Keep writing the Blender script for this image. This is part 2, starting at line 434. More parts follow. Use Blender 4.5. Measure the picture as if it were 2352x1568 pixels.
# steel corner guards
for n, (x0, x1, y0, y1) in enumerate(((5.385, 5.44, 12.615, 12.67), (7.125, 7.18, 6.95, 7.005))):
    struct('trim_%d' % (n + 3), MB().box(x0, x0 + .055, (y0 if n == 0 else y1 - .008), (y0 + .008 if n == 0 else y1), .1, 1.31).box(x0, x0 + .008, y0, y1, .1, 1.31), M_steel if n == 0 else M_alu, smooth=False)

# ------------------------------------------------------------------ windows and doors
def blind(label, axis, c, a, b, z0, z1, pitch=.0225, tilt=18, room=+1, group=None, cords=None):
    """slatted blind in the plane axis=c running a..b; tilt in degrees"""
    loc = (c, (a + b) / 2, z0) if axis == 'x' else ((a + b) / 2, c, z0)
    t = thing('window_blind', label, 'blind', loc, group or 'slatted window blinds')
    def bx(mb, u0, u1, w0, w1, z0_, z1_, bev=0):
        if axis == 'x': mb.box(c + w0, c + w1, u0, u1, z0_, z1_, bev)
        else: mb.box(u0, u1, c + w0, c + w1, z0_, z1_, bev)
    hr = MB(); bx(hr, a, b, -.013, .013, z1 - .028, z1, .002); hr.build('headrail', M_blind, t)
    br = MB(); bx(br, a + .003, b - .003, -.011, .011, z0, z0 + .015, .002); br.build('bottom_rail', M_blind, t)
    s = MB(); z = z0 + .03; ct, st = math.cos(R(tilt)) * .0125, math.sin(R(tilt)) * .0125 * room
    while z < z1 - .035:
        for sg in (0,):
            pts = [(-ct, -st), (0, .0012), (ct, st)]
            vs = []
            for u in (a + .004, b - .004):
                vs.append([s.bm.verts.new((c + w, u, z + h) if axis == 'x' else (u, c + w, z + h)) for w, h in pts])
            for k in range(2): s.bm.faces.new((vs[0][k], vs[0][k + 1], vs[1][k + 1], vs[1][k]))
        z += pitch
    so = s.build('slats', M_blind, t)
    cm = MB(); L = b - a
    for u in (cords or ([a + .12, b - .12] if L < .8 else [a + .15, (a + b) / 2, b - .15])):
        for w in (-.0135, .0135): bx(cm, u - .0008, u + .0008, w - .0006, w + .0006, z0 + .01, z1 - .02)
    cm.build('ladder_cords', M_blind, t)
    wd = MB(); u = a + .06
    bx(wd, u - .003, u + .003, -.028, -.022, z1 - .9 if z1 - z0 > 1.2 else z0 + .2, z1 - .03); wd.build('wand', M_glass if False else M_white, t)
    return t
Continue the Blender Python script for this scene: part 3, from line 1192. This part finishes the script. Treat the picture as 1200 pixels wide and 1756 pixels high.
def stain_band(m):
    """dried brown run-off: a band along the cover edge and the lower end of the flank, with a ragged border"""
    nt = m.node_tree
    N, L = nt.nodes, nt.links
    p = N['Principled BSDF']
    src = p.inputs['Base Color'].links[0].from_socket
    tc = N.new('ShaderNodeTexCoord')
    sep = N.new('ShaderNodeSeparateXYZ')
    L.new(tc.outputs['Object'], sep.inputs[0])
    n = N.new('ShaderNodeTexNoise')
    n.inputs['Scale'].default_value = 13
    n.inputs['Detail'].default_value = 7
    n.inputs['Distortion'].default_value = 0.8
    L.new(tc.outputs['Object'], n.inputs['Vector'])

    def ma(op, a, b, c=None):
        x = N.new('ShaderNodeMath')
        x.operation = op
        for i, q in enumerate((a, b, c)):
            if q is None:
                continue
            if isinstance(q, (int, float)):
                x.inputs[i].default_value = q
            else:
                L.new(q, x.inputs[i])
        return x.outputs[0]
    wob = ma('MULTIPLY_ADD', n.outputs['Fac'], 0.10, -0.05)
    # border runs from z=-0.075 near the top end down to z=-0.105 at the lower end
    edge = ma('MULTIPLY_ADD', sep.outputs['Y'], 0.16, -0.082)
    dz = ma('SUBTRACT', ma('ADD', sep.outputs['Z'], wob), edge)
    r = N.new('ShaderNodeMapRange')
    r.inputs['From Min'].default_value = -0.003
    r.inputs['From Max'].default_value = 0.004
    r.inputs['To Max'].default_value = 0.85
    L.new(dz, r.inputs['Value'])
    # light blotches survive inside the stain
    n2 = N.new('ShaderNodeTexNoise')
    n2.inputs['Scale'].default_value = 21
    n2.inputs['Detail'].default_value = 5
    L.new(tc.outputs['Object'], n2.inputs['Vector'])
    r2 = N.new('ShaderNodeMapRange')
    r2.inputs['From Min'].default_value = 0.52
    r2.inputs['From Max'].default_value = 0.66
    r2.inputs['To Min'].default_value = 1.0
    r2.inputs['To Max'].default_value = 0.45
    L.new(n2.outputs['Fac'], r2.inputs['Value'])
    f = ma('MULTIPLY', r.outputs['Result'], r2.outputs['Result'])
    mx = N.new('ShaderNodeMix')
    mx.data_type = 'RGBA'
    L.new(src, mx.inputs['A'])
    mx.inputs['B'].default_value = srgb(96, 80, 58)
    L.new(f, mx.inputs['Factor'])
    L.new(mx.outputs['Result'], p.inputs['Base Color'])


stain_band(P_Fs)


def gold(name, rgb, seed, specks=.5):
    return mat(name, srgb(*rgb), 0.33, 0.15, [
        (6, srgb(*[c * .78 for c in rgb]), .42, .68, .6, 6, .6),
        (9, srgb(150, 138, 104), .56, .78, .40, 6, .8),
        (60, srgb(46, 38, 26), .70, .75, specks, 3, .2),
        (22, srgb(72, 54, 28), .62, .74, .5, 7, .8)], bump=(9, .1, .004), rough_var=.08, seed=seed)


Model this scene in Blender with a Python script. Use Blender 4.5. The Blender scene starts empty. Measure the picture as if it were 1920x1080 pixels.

───

* [TASK DESCRIPTION] Give the number of lines that carry the word "pixels", with nothing added.

* [RESULT FOR THIS TASK] 3